Planning and Teaching Nutrition in the Classroom

In the New Zealand Curriculum there are two key themes that come through for teaching nutrition: promoting health of individuals, and promoting community wide health. As with other curriculum areas, Achievement Objectives relating to nutrition are purposefully non prescriptive to allow kaiako to plan and teach content around food and nutrition that takes individual and community culture, habits and needs into account and places these at the centre of learning.

Children will develop: 

  • knowledge and understanding of the nutrition that people across all age groups require for growth and development;
  • understanding of how nutrition, exercise, and well-being are related;
  • knowledge and understandings of the cultural significance of food and of rituals associated with food and nutrition;
  • knowledge, understandings, and skills for selecting and preparing food and eating patterns that reflect health-enhancing attitudes towards nutrition;
  • knowledge of the costs associated with buying and preparing food and the skills necessary to meet nutritional needs on a limited budget;
  • skills needed to prepare food successfully and safely at a personal level and as a shared responsibility. 

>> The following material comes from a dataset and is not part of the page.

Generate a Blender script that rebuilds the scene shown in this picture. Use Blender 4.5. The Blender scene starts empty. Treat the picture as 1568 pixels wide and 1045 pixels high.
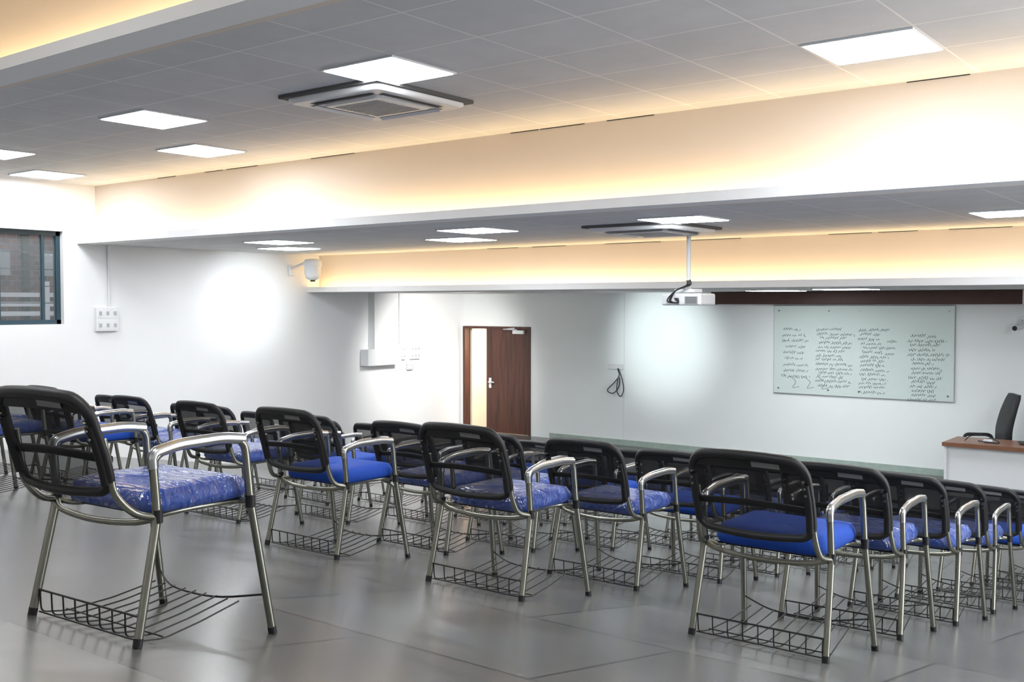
import bpy, math, random
from mathutils import Vector, Matrix
random.seed(7)
scene = bpy.context.scene
try:
    scene.view_settings.view_transform = 'Standard'
except Exception as e:
    print(e)

# ------------------------------------------------------------------ layout
XL, XR = -13.5, 1.8
YB, YF = 15.85, -1.4          # board wall / rear wall
SL = 0.175
Y_FLAT = 10.16
def floor_z(y):
    return max(0.0, 1.7775 - SL * y)
C0, C1, C2, C3 = 4.99, 4.19, 3.37, 2.74    # ceiling levels
BEAMS = [(3.62, C1, C0), (7.66, C2, C1), (11.8, C3, C2)]

# ------------------------------------------------------------------ materials
def new_mat(name):
    m = bpy.data.materials.new(name); m.use_nodes = True
    nt = m.node_tree
    return m, nt, nt.nodes['Principled BSDF']
def pbr(name, col, rough=0.5, metal=0.0, coat=0.0, noise=0.0, nscale=8.0, bump=0.0, bscale=40.0, emis=None, es=0.0):
    m, nt, b = new_mat(name)
    b.inputs['Base Color'].default_value = (*col, 1)
    b.inputs['Roughness'].default_value = rough
    b.inputs['Metallic'].default_value = metal
    b.inputs['Coat Weight'].default_value = coat
    tc = nt.nodes.new('ShaderNodeTexCoord')
    if noise > 0:
        n = nt.nodes.new('ShaderNodeTexNoise'); n.inputs['Scale'].default_value = nscale
        n.inputs['Detail'].default_value = 4
        nt.links.new(tc.outputs['Object'], n.inputs['Vector'])
        mx = nt.nodes.new('ShaderNodeMix'); mx.data_type = 'RGBA'
        mx.inputs[6].default_value = (*[c * (1 - noise) for c in col], 1)
        mx.inputs[7].default_value = (*[min(1, c * (1 + noise)) for c in col], 1)
        nt.links.new(n.outputs['Fac'], mx.inputs[0])
        nt.links.new(mx.outputs[2], b.inputs['Base Color'])
    if bump > 0:
        n2 = nt.nodes.new('ShaderNodeTexNoise'); n2.inputs['Scale'].default_value = bscale
        n2.inputs['Detail'].default_value = 5
        nt.links.new(tc.outputs['Object'], n2.inputs['Vector'])
        bp = nt.nodes.new('ShaderNodeBump'); bp.inputs['Strength'].default_value = bump
        bp.inputs['Distance'].default_value = 0.01
        nt.links.new(n2.outputs['Fac'], bp.inputs['Height'])
        nt.links.new(bp.outputs['Normal'], b.inputs['Normal'])
    if emis:
        b.inputs['Emission Color'].default_value = (*emis, 1)
        b.inputs['Emission Strength'].default_value = es
    return m

M = {}
M['wall'] = pbr('wall_paint', (0.81, 0.81, 0.81), 0.6, noise=0.03, nscale=1.2, bump=0.05, bscale=60)
M['wallb'] = pbr('wall_paint_board', (0.82, 0.85, 0.84), 0.55, noise=0.02, nscale=1.0, bump=0.04, bscale=60)
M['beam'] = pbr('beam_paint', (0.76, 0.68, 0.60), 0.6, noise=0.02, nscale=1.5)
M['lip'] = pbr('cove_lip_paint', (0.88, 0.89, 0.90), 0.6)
M['chrome'] = pbr('chair_chrome', (0.29, 0.29, 0.25), 0.30, metal=1.0, noise=0.12, nscale=20)
M['chromeb'] = pbr('chair_arm_chrome', (0.58, 0.59, 0.60), 0.22, metal=1.0, noise=0.05, nscale=20)
M['black'] = pbr('black_plastic', (0.008, 0.008, 0.010), 0.5)
M['wire'] = pbr('black_wire', (0.012, 0.012, 0.012), 0.45)
M['blue'] = pbr('seat_fabric_blue', (0.004, 0.062, 0.42), 0.8, noise=0.12, nscale=60, bump=0.2, bscale=300)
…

Ministry of Education (1999, p. 40)

Pedagogy for Teaching Nutrition

As with other curriculum areas, when teaching food nutrition it is important that ākonga are active participants in their learning.

This also means creating learning experiences that reflect community culture and foods to allow allow students to see themselves in their learning.  Learning positive nutrition behaviours during school ages can create habits that can last for life, and even influence the health of future generations (Uzşen et al, 2019).